The owner has to be on the committee, has to have a name that starts with a P, has to agree to love the cactus until he or she retires and has to hand it off to a member of the other party when that time comes.

That’s why it’s on the move — Rep. Pat Tiberi is retiring.

Tiberi handed the cactus off to Rep. Bill Pascrell Jr. of New Jersey on Wednesday in a sacred ceremony that Pomeroy returned to attend.

(Courtesy Rep. Pat Tiberi's office)
Past and present owners sitting with the cactus. From left: Reps. Earl Pomeroy, Pat Tiberi, Bill Pascrell Jr. (Rep. Pat Tiberi‘s office)

“[Owners] serve as guardians of this prickly but prized plant — that describes the Ways and Means Committee, doesn’t it?” Pascrell said.

“They showed up with the cactus plant and I said, ‘Wow, I have to take care of this cactus plant?’” Pascrell recalled of his handoff.  “It has to be very delicately treated. It’s just there just staring at me. It’s at the table in front of my desk.”

The congressman heard myths of the cactus but wasn’t sure if it really existed until Tiberi chose him as the next owner.

“It was an honor to present the Pease cactus, started by the late Congressman Don Pease, to my dear friend and colleague Bill Pascrell,” Tiberi said in a statement. “I am grateful to continue this tradition with Bill and to have been joined by Earl for the presentation. I am thankful for my friendships across the aisle and the chance to recognize them today.”

Pascrell called Tiberi “a very special friend of mine and we wish him well with his future life in Ohio.

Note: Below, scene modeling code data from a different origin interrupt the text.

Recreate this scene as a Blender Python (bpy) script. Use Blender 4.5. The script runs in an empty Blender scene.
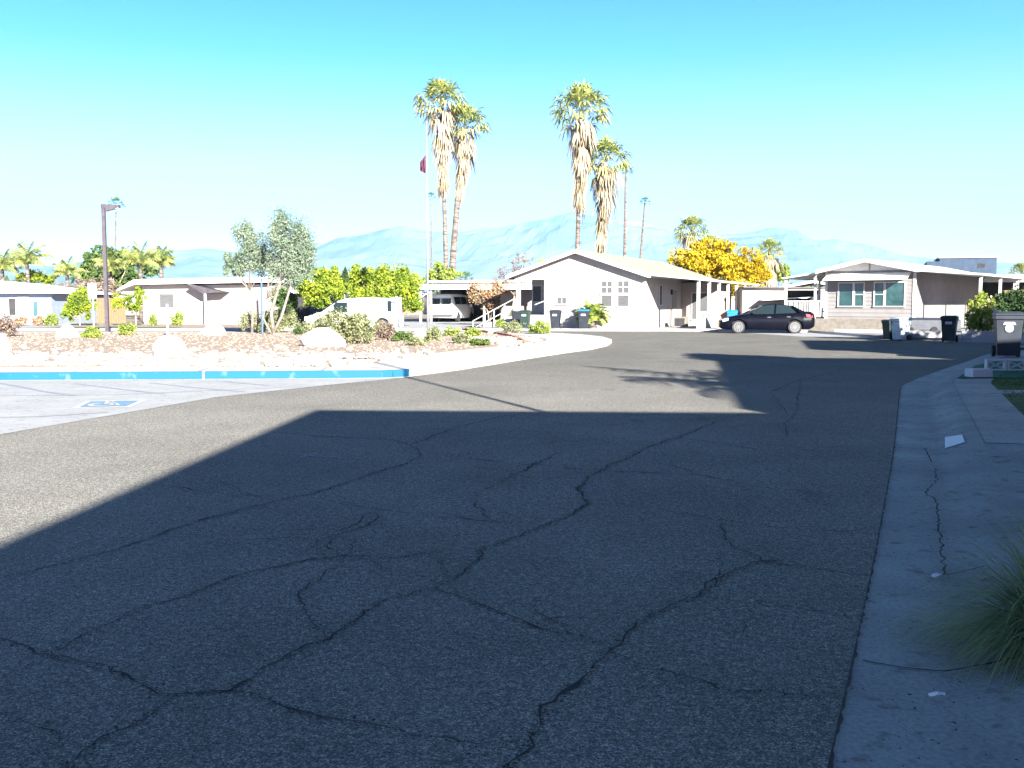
import bpy, math, random
import numpy as np
from mathutils import Vector, Matrix, noise
random.seed(7)
R = math.radians
sc = bpy.context.scene
COL = sc.collection
F = 1000.0; PIT = math.atan(81/1000.0); CH = 1.5
cp, sp = math.cos(PIT), math.sin(PIT)

def ray(px, py):
    u = (px-512)/F; v = (384-py)/F
    return (u, cp+v*sp, -sp+v*cp)
def G(px, py, z=0.0):                      # pixel -> point on the level z
    d = ray(px, py); t = (z-CH)/d[2]
    return (d[0]*t, d[1]*t)
def P(px, py, D):                          # pixel -> point at distance y = D
    d = ray(px, py); t = D/d[1]
    return (d[0]*t, D, CH+d[2]*t)
def XD(px, D, z=0.1):
    t = D*cp+(CH-z)*sp
    return (px-512)/F*t

SUNAZ = R(21.5); SUNEL = R(20)
SVEC = Vector((math.sin(SUNAZ)*math.cos(SUNEL), -math.cos(SUNAZ)*math.cos(SUNEL), math.sin(SUNEL)))

# ------------------------------------------------------------------ materials
def mat(name, c1, c2=None, scale=3.0, rough=0.85, bump=0.0, bscale=None, metal=0.0, spec=0.3, detail=6, mix=(0.35, 0.65),
        transl=0.0, island=0.0, stretch=None, emit=None):
    m = bpy.data.materials.new(name); m.use_nodes = True
    nt = m.node_tree; N = nt.nodes; L = nt.links
    b = N['Principled BSDF']
    b.inputs['Roughness'].default_value = rough; b.inputs['Metallic'].default_value = metal
    b.inputs['Specular IOR Level'].default_value = spec
    b.inputs['Base Color'].default_value = (*c1, 1)
    tc = N.new('ShaderNodeTexCoord')
    vec = tc.outputs['Object']
    if stretch:
        mp = N.new('ShaderNodeMapping'); mp.inputs['Scale'].default_value = stretch
        L.new(vec, mp.inputs['Vector']); vec = mp.outputs['Vector']
    colout = None
    if c2 is not None:
        nz = N.new('ShaderNodeTexNoise'); nz.inputs['Scale'].default_value = scale; nz.inputs['Detail'].default_value = detail
        L.new(vec, nz.inputs['Vector'])
        cr = N.new('ShaderNodeValToRGB'); cr.color_ramp.elements[0].position = mix[0]; cr.color_ramp.elements[1].position = mix[1]
        cr.color_ramp.elements[0].color = (*c1, 1); cr.color_ramp.elements[1].color = (*c2, 1)
        L.new(nz.outputs['Fac'], cr.inputs['Fac']); colout = cr.outputs['Color']
        if island > 0:
            ge = N.new('ShaderNodeNewGeometry')
            mr = N.new('ShaderNodeMapRange'); mr.inputs['To Min'].default_value = 1-island; mr.inputs['To Max'].default_value = 1+island
            L.new(ge.outputs['Random Per Island'], mr.inputs['Value'])
            mx = N.new('ShaderNodeVectorMath'); mx.operation = 'SCALE'
            L.new(colout, mx.inputs[0]); L.new(mr.outputs['Result'], mx.inputs['Scale']); colout = mx.outputs[0]
        L.new(colout, b.inputs['Base Color'])
    if bump > 0:
        n2 = N.new('ShaderNodeTexNoise'); n2.inputs['Scale'].default_value = bscale or scale*4; n2.inputs['Detail'].default_value = 5
        L.new(vec, n2.inputs['Vector'])
        bp = N.new('ShaderNodeBump'); bp.inputs['Strength'].default_value = bump; bp.inputs['Distance'].default_value = 0.02
        L.new(n2.outputs['Fac'], bp.inputs['Height']); L.new(bp.outputs['Normal'], b.inputs['Normal'])
    if transl > 0:
        tr = N.new('ShaderNodeBsdfTranslucent'); tr.inputs['Color'].default_value = (*c1, 1)
        if colout is not None: L.new(colout, tr.inputs['Color'])
        ms = N.new('ShaderNodeMixShader'); ms.inputs['Fac'].default_value = transl
        L.new(b.outputs['BSDF'], ms.inputs[1]); L.new(tr.outputs['BSDF'], ms.inputs[2])
        L.new(ms.outputs['Shader'], N['Material Output'].inputs['Surface'])
    return m

def asphalt_mat():
    m = bpy.data.materials.new('asphalt'); m.use_nodes = True
    nt = m.node_tree; N = nt.nodes; L = nt.links; b = N['Principled BSDF']
    b.inputs['Roughness'].default_value = 0.9; b.inputs['Specular IOR Level'].default_value = 0.22
    tc = N.new('ShaderNodeTexCoord')
    v1 = N.new('ShaderNodeTexVoronoi'); v1.inputs['Scale'].default_value = 165
    L.new(tc.outputs['Object'], v1.inputs['Vector'])
    sep = N.new('ShaderNodeSeparateColor'); L.new(v1.outputs['Color'], sep.inputs['Color'])
    cr = N.new('ShaderNodeValToRGB'); e = cr.color_ramp.elements
    e[0].position = 0.0; e[0].color = (.064, .06, .056, 1)
    e[1].position = 1.0; e[1].color = (.48, .46, .40, 1)
    a = cr.color_ramp.elements.new(.45); a.color = (.156, .148, .132, 1)
    a = cr.color_ramp.elements.new(.80); a.color = (.245, .23, .195, 1)
    L.new(sep.outputs['Red'], cr.inputs['Fac'])
    n1 = N.new('ShaderNodeTexNoise'); n1.inputs['Scale'].default_value = 0.5; n1.inputs['Detail'].default_value = 8; n1.inputs['Roughness'].default_value = .62
    L.new(tc.outputs['Object'], n1.inputs['Vector'])
    mr = N.new('ShaderNodeMapRange'); mr.inputs['From Min'].default_value = .3; mr.inputs['From Max'].default_value = .7
    mr.inputs['To Min'].default_value = .80; mr.inputs['To Max'].default_value = 1.2
    L.new(n1.outputs['Fac'], mr.inputs['Value'])
    n3 = N.new('ShaderNodeTexNoise'); n3.inputs['Scale'].default_value = 26; n3.inputs['Detail'].default_value = 4
    L.new(tc.outputs['Object'], n3.inputs['Vector'])
    mr3 = N.new('ShaderNodeMapRange'); mr3.inputs['From Min'].default_value = .3; mr3.inputs['From Max'].default_value = .7
    mr3.inputs['To Min'].default_value = .72; mr3.inputs['To Max'].default_value = 1.28
    L.new(n3.outputs['Fac'], mr3.inputs['Value'])
    mu = N.new('ShaderNodeMath'); mu.operation = 'MULTIPLY'; L.new(mr.outputs[0], mu.inputs[0]); L.new(mr3.outputs[0], mu.inputs[1])
    sc_ = N.new('ShaderNodeVectorMath'); sc_.operation = 'SCALE'
    L.new(cr.outputs['Color'], sc_.inputs[0]); L.new(mu.outputs[0], sc_.inputs['Scale'])
    # faint tyre / oil staining: dark blotches
    n4 = N.new('ShaderNodeTexNoise'); n4.inputs['Scale'].default_value = 1.1; n4.inputs['Detail'].default_value = 3
    mp = N.new('ShaderNodeMapping'); mp.inputs['Location'].default_value = (4.2, 1.7, 0); mp.inputs['Scale'].default_value = (1, .55, 1)
    L.new(tc.outputs['Object'], mp.inputs['Vector']); L.new(mp.outputs[0], n4.inputs['Vector'])
    c4 = N.new('ShaderNodeValToRGB'); c4.color_ramp.elements[0].position = .66; c4.color_ramp.elements[1].position = .76
    c4.color_ramp.elements[0].color = (1, 1, 1, 1); c4.color_ramp.elements[1].color = (.62, .62, .63, 1)
    L.new(n4.outputs['Fac'], c4.inputs['Fac'])
    mm = N.new('ShaderNodeVectorMath'); mm.operation = 'MULTIPLY'; L.new(sc_.outputs[0], mm.inputs[0]); L.new(c4.outputs[0], mm.inputs[1])
    # gradually darker towards the far end, transition broken up by noise
    spx = N.new('ShaderNodeSeparateXYZ'); L.new(tc.outputs['Object'], spx.inputs[0])
    nd = N.new('ShaderNodeMath'); nd.operation = 'MULTIPLY_ADD'; nd.inputs[1].default_value = 9; L.new(n1.outputs['Fac'], nd.inputs[0]); L.new(spx.outputs['Y'], nd.inputs[2])
    md = N.new('ShaderNodeMapRange'); md.inputs['From Min'].default_value = 17; md.inputs['From Max'].default_value = 30; md.inputs['To Min'].default_value = 1.06; md.inputs['To Max'].default_value = .70
    L.new(nd.outputs[0], md.inputs['Value'])
    m5 = N.new('ShaderNodeVectorMath'); m5.operation = 'SCALE'; L.new(mm.outputs[0], m5.inputs[0]); L.new(md.outputs[0], m5.inputs['Scale'])
    L.new(m5.outputs[0], b.inputs['Base Color'])
    bp = N.new('ShaderNodeBump'); bp.inputs['Strength'].default_value = .6; bp.inputs['Distance'].default_value = .006
    ad = N.new('ShaderNodeMath'); ad.operation = 'ADD'; L.new(v1.outputs['Distance'], ad.inputs[0]); L.new(n3.outputs['Fac'], ad.inputs[1])
    L.new(ad.outputs[0], bp.inputs['Height']); L.new(bp.outputs['Normal'], b.inputs['Normal'])
    return m

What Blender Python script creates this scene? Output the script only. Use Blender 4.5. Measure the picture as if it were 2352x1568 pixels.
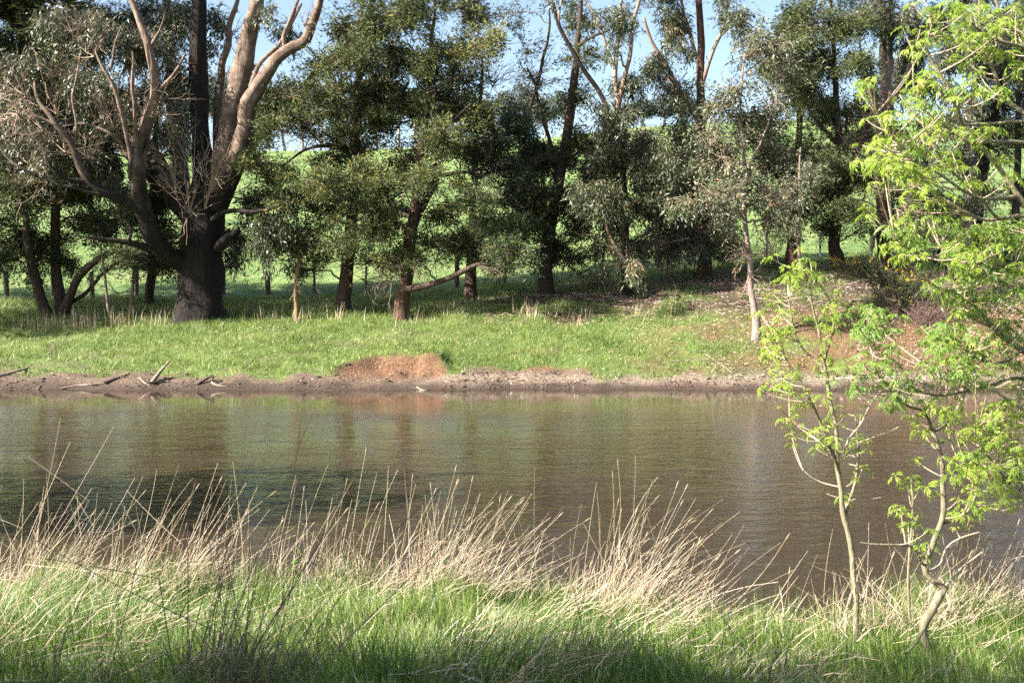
import bpy, math
import numpy as np
from mathutils import Vector

# ------------------------------------------------------------------ camera, sky, sun
W0, H0, F = 2352.0, 1568.0, 2600.0          # measuring frame of the photograph and focal length in its pixels
CAMZ = 3.1                                   # eye height above the water level (z = 0)
HOR = 650.0                                  # row of the horizon
PITCH = math.atan((H0 / 2 - HOR) / F)

scene = bpy.context.scene
for o in list(bpy.data.objects):
    bpy.data.objects.remove(o)
cam_d = bpy.data.cameras.new('camera')
cam = bpy.data.objects.new('camera', cam_d)
scene.collection.objects.link(cam)
cam.location = (0, 0, CAMZ)
cam.rotation_euler = (math.pi / 2 - PITCH, 0, 0)
cam_d.sensor_width = 36.0
cam_d.lens = 36.0 * F / W0
cam_d.clip_start = 0.1
cam_d.clip_end = 3000
cam_d.dof.use_dof = True
cam_d.dof.focus_distance = 34.0
cam_d.dof.aperture_fstop = 5.6
scene.camera = cam

SUN_EL, SUN_BACK = math.radians(35), math.radians(68)      # elevation; angle from straight behind the camera to the left
TO_SUN = Vector((-math.sin(SUN_BACK) * math.cos(SUN_EL), -math.cos(SUN_BACK) * math.cos(SUN_EL), math.sin(SUN_EL)))
world = bpy.data.worlds.new('World')
scene.world = world
world.use_nodes = True
wn = world.node_tree
bg = wn.nodes['Background']
sky = wn.nodes.new('ShaderNodeTexSky')
sky.sky_type = 'NISHITA'
sky.sun_disc = False
sky.sun_elevation = SUN_EL
sky.sun_rotation = math.atan2(TO_SUN.x, TO_SUN.y)
sky.air_density = 1.0
sky.dust_density = 2.0
sky.ozone_density = 1.0
wn.links.new(sky.outputs[0], bg.inputs[0])
bg.inputs[1].default_value = 0.068
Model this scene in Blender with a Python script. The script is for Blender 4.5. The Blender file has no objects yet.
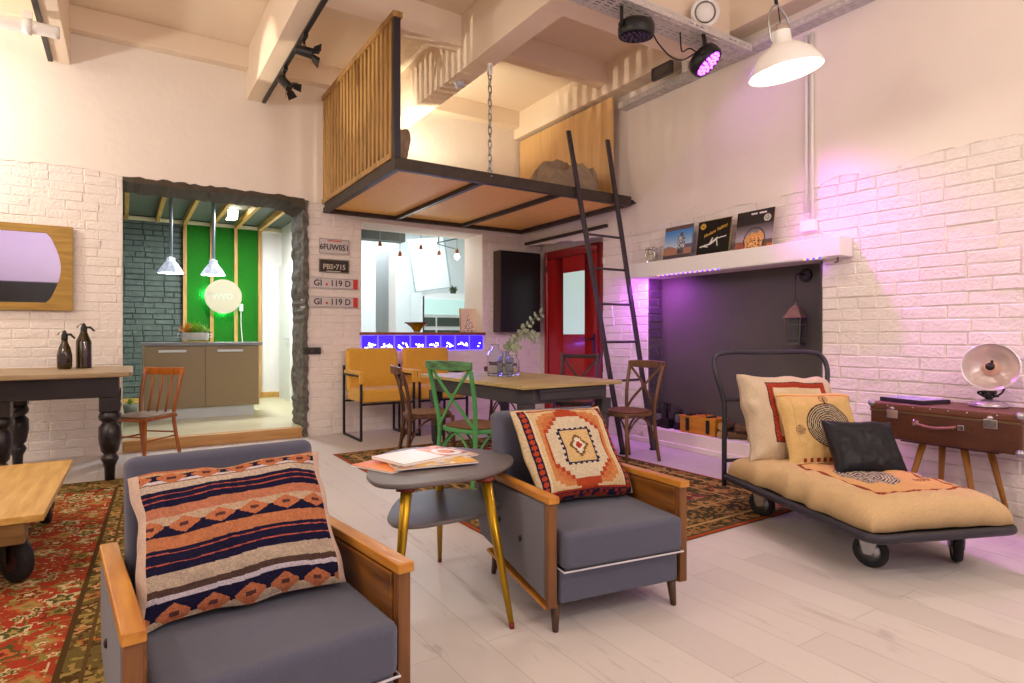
import bpy, bmesh, math, random
import numpy as np
from mathutils import Vector, Matrix
R = math.radians
PI = math.pi
random.seed(7)
C = bpy.context.scene.collection
SC = bpy.context.scene

# ------------------------------------------------------------------ camera, world, exposure
YAW = math.atan(387 / 602.0)
cam_d = bpy.data.cameras.new('camera')
cam = bpy.data.objects.new('camera', cam_d); C.objects.link(cam)
cam.location = (0, 0, 1.15)
cam.rotation_euler = (R(90), 0, -YAW)
cam_d.sensor_width = 36.0
cam_d.lens = 602 / 1024 * 36
cam_d.shift_y = -6.5 / 1024
cam_d.clip_start = 0.05
SC.camera = cam
W = bpy.data.worlds.new('world'); SC.world = W; W.use_nodes = True
W.node_tree.nodes['Background'].inputs[0].default_value = (0.95, 0.9, 1.0, 1)
W.node_tree.nodes['Background'].inputs[1].default_value = 0.6
SC.view_settings.view_transform = 'Standard'
SC.view_settings.look = 'None'
SC.view_settings.gamma = 1.0
SC.view_settings.use_curve_mapping = False
SC.view_settings.exposure = 1.15
SC.cycles.use_denoising = True
SC.cycles.max_bounces = 8
SC.cycles.diffuse_bounces = 5
SC.cycles.sample_clamp_indirect = 4.0


def light(name, kind, loc, energy, color=(1, 1, 1), size=0.1, aim=None, spot=None, blend=0.4, size_y=None):
    d = bpy.data.lights.new(name, kind); d.energy = energy; d.color = color
    if kind == 'AREA':
        d.size = size
        if size_y: d.shape = 'RECTANGLE'; d.size_y = size_y
    else:
        d.shadow_soft_size = size
    if kind == 'SPOT':
        d.spot_size = R(spot); d.spot_blend = blend
    o = bpy.data.objects.new(name, d); C.objects.link(o); o.location = loc
    if aim is not None:
        o.rotation_euler = (Vector(aim) - Vector(loc)).to_track_quat('-Z', 'Y').to_euler()
    return o

WARM = (1.0, 0.84, 0.66)
SOFT = (1.0, 0.93, 0.84)
MAG = (0.80, 0.12, 1.0)
# the visible pendant first, then fill lights added outside the frame, without lamp bodies
PENDANT_AND_FILLS = [(3.41, 2.21, 2.84), (0.9, -0.8, 2.95), (-1.7, 2.6, 2.95), (-1.75, 6.2, 2.95), (3.4, -1.0, 2.95)]
for i, p in enumerate(PENDANT_AND_FILLS):
    light('pendant_and_fill_light', 'POINT', (p[0], p[1], p[2] - (0.0 if i == 0 else -.01)), 88 if i == 0 else (29 if i in (2, 3) else 26), SOFT if i else (1, .93, .84), 0.055)
# area lights added out of view give the soft fill
light('rear_fill_light', 'AREA', (1.2, -2.6, 3.75), 24, (1.0, .93, .86), 1.6, aim=(1.2, 4, 0.8))
light('left_fill_light', 'AREA', (-3.4, 2.4, 3.0), 18, (1.0, .90, .78), 2.0, aim=(3, 4.5, 1.4))
light('ceiling_fill_light', 'AREA', (0.2, 1.2, 2.9), 8, (1.0, .85, .68), 1.6, aim=(0.2, 1.25, 4.2))
# coloured stage lights
light('stage_light_beam', 'SPOT', (4.14, 3.27, 3.36), 125, MAG, 0.06, aim=(4.66, 1.45, 0.25), spot=54, blend=1.0)
light('stage_light_beam', 'SPOT', (3.29, 3.33, 3.42), 20, (.75, .35, 1.0), 0.08, aim=(3.3, 3.0, 0), spot=60, blend=.9)
# spot added left of the frame to throw the slat shadows onto the beam, and the lamp up in the loft
light('slat_shadow_spot', 'SPOT', (-2.1, 6.6, 2.3), 210, WARM, 0.012, aim=(2.7, 5.6, 4.02), spot=18, blend=.4)
light('loft_lamp_light', 'SPOT', (2.35, 6.35, 3.0), 60, (1.0, .87, .62), 0.06, aim=(3.5, 6.7, 4.1), spot=75, blend=.6)

# ------------------------------------------------------------------ materials
def lin(c):
    if isinstance(c, str):
        c = [int(c[i:i + 2], 16) / 255 for i in (0, 2, 4)]
    return tuple((x / 12.92 if x <= .04045 else ((x + .055) / 1.055) ** 2.4) for x in c)

MATS = {}
def mat(name, col='808080', rough=.6, metal=0, noise=0.0, nscale=20, bump=0.0, bscale=60, spec=.5, emit=None, estr=0,
        trans=0, ior=1.45, coat=0, stretch=None, col2=None, sheen=0, alpha=None, attr=False):
    if name in MATS: return MATS[name]
    m = bpy.data.materials.new(name); m.use_nodes = True; MATS[name] = m
    nt = m.node_tree; N = nt.nodes; L = nt.links; b = N['Principled BSDF']
    c = lin(col); b.inputs['Base Color'].default_value = (*c, 1)
    b.inputs['Roughness'].default_value = rough; b.inputs['Metallic'].default_value = metal
    b.inputs['Specular IOR Level'].default_value = spec; b.inputs['IOR'].default_value = ior
    b.inputs['Transmission Weight'].default_value = trans; b.inputs['Coat Weight'].default_value = coat
    if sheen: b.inputs['Sheen Weight'].default_value = sheen
    if emit: b.inputs['Emission Color'].default_value = (*lin(emit), 1); b.inputs['Emission Strength'].default_value = estr
    tc = N.new('ShaderNodeTexCoord'); mp = N.new('ShaderNodeMapping')
    L.new(tc.outputs['Object'], mp.inputs[0])
    if stretch: mp.inputs['Scale'].default_value = stretch
    base = None
    if attr:
        a = N.new('ShaderNodeAttribute'); a.attribute_name = 'Col'; base = a.outputs['Color']
        L.new(base, b.inputs['Base Color'])
    if noise or col2:
        n = N.new('ShaderNodeTexNoise'); n.inputs['Scale'].default_value = nscale; n.inputs['Detail'].default_value = 5
        L.new(mp.outputs[0], n.inputs['Vector'])
        r = N.new('ShaderNodeMapRange'); r.inputs[1].default_value = .3; r.inputs[2].default_value = .7
        L.new(n.outputs[0], r.inputs[0])
        mx = N.new('ShaderNodeMix'); mx.data_type = 'RGBA'
        if col2:
            c2 = lin(col2); mx.inputs[6].default_value = (*c, 1); mx.inputs[7].default_value = (*c2, 1)
        else:
            mx.blend_type = 'MULTIPLY'; mx.inputs[7].default_value = (1 - noise, 1 - noise, 1 - noise, 1)
            if base: L.new(base, mx.inputs[6])
            else: mx.inputs[6].default_value = (*c, 1)
        L.new(r.outputs[0], mx.inputs[0]); L.new(mx.outputs[2], b.inputs['Base Color'])
    if bump:
        n2 = N.new('ShaderNodeTexNoise'); n2.inputs['Scale'].default_value = bscale; n2.inputs['Detail'].default_value = 4
        L.new(mp.outputs[0], n2.inputs['Vector'])
        bp = N.new('ShaderNodeBump'); bp.inputs['Strength'].default_value = min(1, bump); bp.inputs['Distance'].default_value = .01
        L.new(n2.outputs[0], bp.inputs['Height']); L.new(bp.outputs[0], b.inputs['Normal'])
    return m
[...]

He has a great smile on his face now that he’s leaving, I told him.”

Pomeroy attended the handoff to show the ghosts of Christmas past, present and future, he said, since he was the guardian of the cactus before Tiberi.

“[This is] one corner of the Congress where bipartisanship and amicable traditions are flourishing,” Pomeroy said. “I’m very proud to have been in the chain of succession because I really have great respect for those who have had the cactus before me and after me.”

A list of former owners comes with the cactus. (Courtesy of Rep. Bill Pascrell's office)
A list of former owners comes with the cactus. (Rep. Bill Pascrell’s office)

The tradition started in 1992 with Pease. He passed off the plant to his committee colleague from the other side of the aisle, former Texas Republican James Jarrell Pickle.

It was Pickle who decided that the tradition should continue with only members of Ways and Means whose name started with P. He gave it to Payne in 1994.

“It’s nice that it’s continued. It was a nice gift from Jake Pickle, who I greatly admired, when he had given it to me and indicated that it had been owned by people whose named started with ‘P’ on the Ways and Means Committee,” the Virginia Democrat said. “Hence Pease and Pickle and Payne and then Portman.”

When Payne was retiring, he handed it off to then-congressman Rob Portman, an Ohio Republican, in 1996.

“He was a Republican and I was a Democrat, but we had traveled together, and Rob and his wife, Jane, and Susan, my wife, and I had gotten to be friends. Plus, I don’t know who else was on the committee at the time whose name started with P, and Rob may have been the only choice,” Payne said. “Anyway, he was a good choice.”

Portman held onto it until he joined George W. Bush’s administration in 2005. He handed it off to Pomeroy. Before Pomeroy retired in 2010, he gave it to Tiberi, who had it for seven years.

“Upon my departure from Congress, I liked the bipartisan tradition,” Pomeroy said. “His first name had a P, Pat Tiberi, [so] I expanded this tradition to not just surnames.”

Pomeroy handed a six-foot tall cactus off to Tiberi. The cactus started to wither under Tiberi’s ownership and had to be propagated, which means pads get cut off and new roots start growing. It’s now about half the height it was when Tiberi received it.

“Bill Pascrell is inheriting a perfectly healthy Ps cactus,” Pomeroy said.